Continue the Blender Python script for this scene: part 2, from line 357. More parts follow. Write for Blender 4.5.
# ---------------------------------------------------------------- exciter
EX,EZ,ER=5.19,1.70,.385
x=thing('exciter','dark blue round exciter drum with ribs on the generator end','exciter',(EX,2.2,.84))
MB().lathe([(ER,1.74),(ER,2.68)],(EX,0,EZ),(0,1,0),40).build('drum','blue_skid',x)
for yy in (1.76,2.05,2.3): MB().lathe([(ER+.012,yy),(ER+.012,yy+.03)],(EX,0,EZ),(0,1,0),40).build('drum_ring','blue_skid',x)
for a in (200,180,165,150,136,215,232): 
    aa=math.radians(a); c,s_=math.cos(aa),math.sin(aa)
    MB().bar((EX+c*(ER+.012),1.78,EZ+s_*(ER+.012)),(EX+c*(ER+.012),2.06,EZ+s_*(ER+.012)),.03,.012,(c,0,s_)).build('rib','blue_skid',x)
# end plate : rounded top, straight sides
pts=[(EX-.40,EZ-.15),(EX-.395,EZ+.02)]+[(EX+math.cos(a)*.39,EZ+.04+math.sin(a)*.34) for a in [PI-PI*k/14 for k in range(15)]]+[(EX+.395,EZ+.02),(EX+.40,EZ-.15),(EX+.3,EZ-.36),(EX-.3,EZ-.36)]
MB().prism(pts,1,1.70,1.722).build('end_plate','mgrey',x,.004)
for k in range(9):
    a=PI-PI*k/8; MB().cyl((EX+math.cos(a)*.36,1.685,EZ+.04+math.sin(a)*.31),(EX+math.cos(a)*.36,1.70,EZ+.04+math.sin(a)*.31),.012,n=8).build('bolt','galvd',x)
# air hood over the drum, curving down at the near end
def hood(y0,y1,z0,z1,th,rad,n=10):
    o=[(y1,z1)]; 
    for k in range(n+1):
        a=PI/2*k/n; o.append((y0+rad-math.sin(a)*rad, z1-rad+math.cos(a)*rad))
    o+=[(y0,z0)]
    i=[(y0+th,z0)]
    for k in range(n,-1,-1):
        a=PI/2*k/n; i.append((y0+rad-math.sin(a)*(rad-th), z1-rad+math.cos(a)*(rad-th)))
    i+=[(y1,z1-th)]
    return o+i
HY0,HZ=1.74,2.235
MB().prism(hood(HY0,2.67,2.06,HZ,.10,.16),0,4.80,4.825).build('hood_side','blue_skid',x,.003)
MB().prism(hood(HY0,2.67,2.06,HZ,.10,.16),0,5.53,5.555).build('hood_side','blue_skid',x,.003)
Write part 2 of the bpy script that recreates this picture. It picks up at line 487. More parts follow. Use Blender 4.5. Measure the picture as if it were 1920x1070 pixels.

- - - - -

_Task instructions_
Show the data once more, exactly as it was written.

_Solved problem_
Continue the Blender Python script for this scene: part 2, from line 357. More parts follow. Write for Blender 4.5.
# ---------------------------------------------------------------- exciter
EX,EZ,ER=5.19,1.70,.385
x=thing('exciter','dark blue round exciter drum with ribs on the generator end','exciter',(EX,2.2,.84))
MB().lathe([(ER,1.74),(ER,2.68)],(EX,0,EZ),(0,1,0),40).build('drum','blue_skid',x)
for yy in (1.76,2.05,2.3): MB().lathe([(ER+.012,yy),(ER+.012,yy+.03)],(EX,0,EZ),(0,1,0),40).build('drum_ring','blue_skid',x)
for a in (200,180,165,150,136,215,232): 
    aa=math.radians(a); c,s_=math.cos(aa),math.sin(aa)
    MB().bar((EX+c*(ER+.012),1.78,EZ+s_*(ER+.012)),(EX+c*(ER+.012),2.06,EZ+s_*(ER+.012)),.03,.012,(c,0,s_)).build('rib','blue_skid',x)
# end plate : rounded top, straight sides
pts=[(EX-.40,EZ-.15),(EX-.395,EZ+.02)]+[(EX+math.cos(a)*.39,EZ+.04+math.sin(a)*.34) for a in [PI-PI*k/14 for k in range(15)]]+[(EX+.395,EZ+.02),(EX+.40,EZ-.15),(EX+.3,EZ-.36),(EX-.3,EZ-.36)]
MB().prism(pts,1,1.70,1.722).build('end_plate','mgrey',x,.004)
for k in range(9):
    a=PI-PI*k/8; MB().cyl((EX+math.cos(a)*.36,1.685,EZ+.04+math.sin(a)*.31),(EX+math.cos(a)*.36,1.70,EZ+.04+math.sin(a)*.31),.012,n=8).build('bolt','galvd',x)
# air hood over the drum, curving down at the near end
def hood(y0,y1,z0,z1,th,rad,n=10):
    o=[(y1,z1)]; 
    for k in range(n+1):
        a=PI/2*k/n; o.append((y0+rad-math.sin(a)*rad, z1-rad+math.cos(a)*rad))
    o+=[(y0,z0)]
    i=[(y0+th,z0)]
    for k in range(n,-1,-1):
        a=PI/2*k/n; i.append((y0+rad-math.sin(a)*(rad-th), z1-rad+math.cos(a)*(rad-th)))
    i+=[(y1,z1-th)]
    return o+i
HY0,HZ=1.74,2.235
MB().prism(hood(HY0,2.67,2.06,HZ,.10,.16),0,4.80,4.825).build('hood_side','blue_skid',x,.003)
MB().prism(hood(HY0,2.67,2.06,HZ,.10,.16),0,5.53,5.555).build('hood_side','blue_skid',x,.003)
Write part 2 of the bpy script that recreates this picture. It picks up at line 487. More parts follow. Use Blender 4.5. Measure the picture as if it were 1920x1070 pixels.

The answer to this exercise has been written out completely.